EVERETT, Wash. — While the Air Force’s first two KC-46A air refuelers departed Boeing’s [BA] Everett, Washington facility bound for McConnell Air Force Base in Kansas on Friday, they took off with two technical issues still unresolved.

However, Boeing and Air Force officials expressed confidence Thursday that those issues will be fixed before the next key milestone is set to occur in summer 2020 and asserted that the KC-46A Pegasus was nonetheless ready to enter operational testing and evaluation.

A KC-46A Pegasus aerial tanker refueling an F-15E Strike Eagle. (Photo: Boeing)

Bloomberg News first reported Jan. 23 that the required assets available (RAA) milestone – which includes 18 aircraft and nine wing air refueling pods – would occur in 2020, rather than 2019 as was originally reported, based on predictions from the Defense Department’s Defense Contract Management Agency.

Air Force Secretary Heather Wilson confirmed to reporters on Thursday that RAA was now scheduled for summer 2020. Boeing officials told reporters that the company would deliver the 18 aircraft this year, but continue to work through qualification and flight tests of the wing air refueling pods, or WARPs.

“RAA is still something we’re in discussions with the Air Force about, when we’re going to actually have those [WARPS] fully certified,” Mike Gibbons, Boeing KC-46A tanker vice president and general manager said Thursday. “Until we finish that discussion with the Air Force, I can’t give you a date.”

Sean Martin, the company’s chief aerial refueling officer, said Boeing is hard at work with WARP manufacturer Cobham to receive Federal Aviation Administration certification, and that the goal is to be completed by the end of 2019. However, “the Air Force will decide when they are ready to accept the first pods,” he added.

Boeing is also continuing to work through an issue involving the Remote Vision System (RVS) that allows the KC-46 operator to surveil refueling operations in the air.
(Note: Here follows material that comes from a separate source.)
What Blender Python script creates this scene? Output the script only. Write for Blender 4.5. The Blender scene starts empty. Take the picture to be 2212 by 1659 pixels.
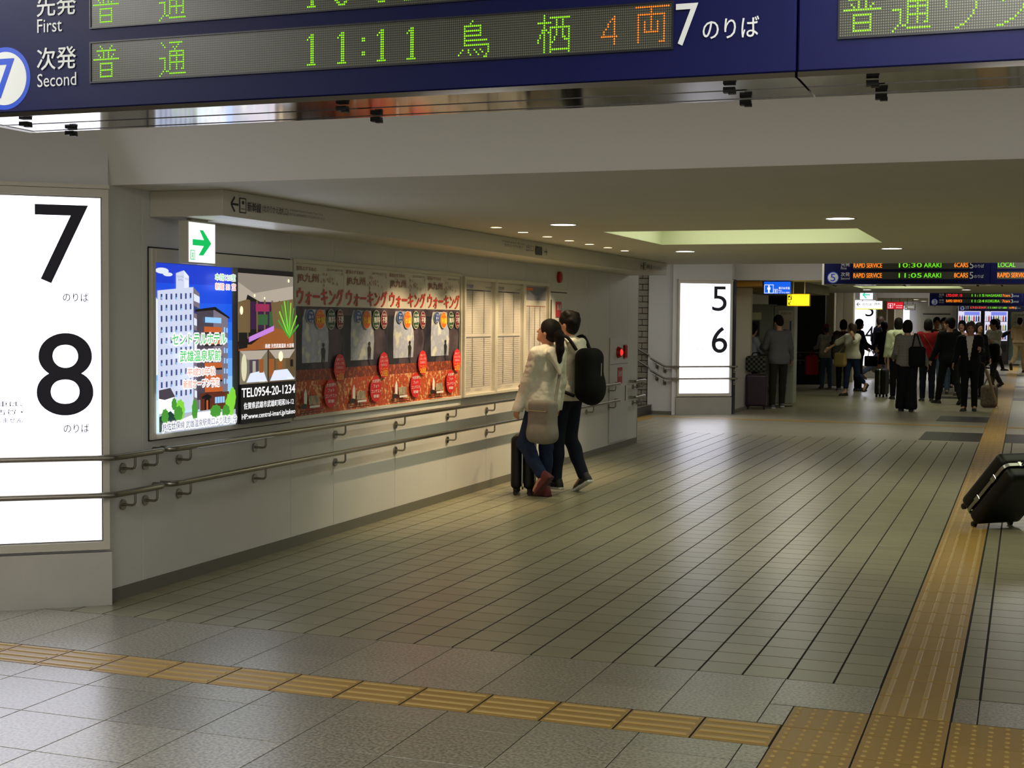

Gibbons said the fix will involve both hardware and software upgrades, including more automatic adjustment that will help improve glare and shadow issues in the system that have slightly distorted the view of refueling planes in tests.

“We can do that, but it does require more than just software,” Gibbons said. He did not provide any details as to when a software fix may be ready, or how the company plans to adjust the hardware elements.

“Everything is open at this point,” he added. Boeing is paying for the RVS fix, and the Air Force has said it will withhold a portion of the payment for the initial 52 aircraft until the company successfully meets nine technical parameters, Wilson said.

Boeing officials emphasized that the RVS was functional enough for Air Force operators to begin training, testing and evaluations.

“If it was insufficient, [the Air Force] would not be able to take the jet,” Gibbons said. “It is a remote vision system that allows them to take the jet and start to learn how to operate” it.

Wilson added that the system is “safe and usable as it is” and that the Air Force and Boeing agreed on several workarounds as the solutions are being developed, such as changing the angle of the refueling track so it is not directly in line with the sun glint.

The RVS is supplied by Rockwell Collins, which is now part of United Technologies Corp. [UTX].

The second outstanding issue involves the aerial refueling boom, which Boeing built to the standards set by the Air Force, but has had issues disconnecting to the fairly lightweight A-10 attack aircraft.

The Air Force will be paying for the boom solution. Wilson on Thursday called it “a fairly simple fix,” but will entail a redesign of the actuator, she added.

The boom change is “the first program change request on this aircraft … which is pretty amazing for an acquisition like this,” Wilson said.

The Air Force expects to find additional issues as it enters into the operational testing and evaluation phase, but does not anticipate halting future deliveries, Wilson noted. “That’s just the nature of a program this large. And as we find those, we’ll work with Boeing to correct them,” she said.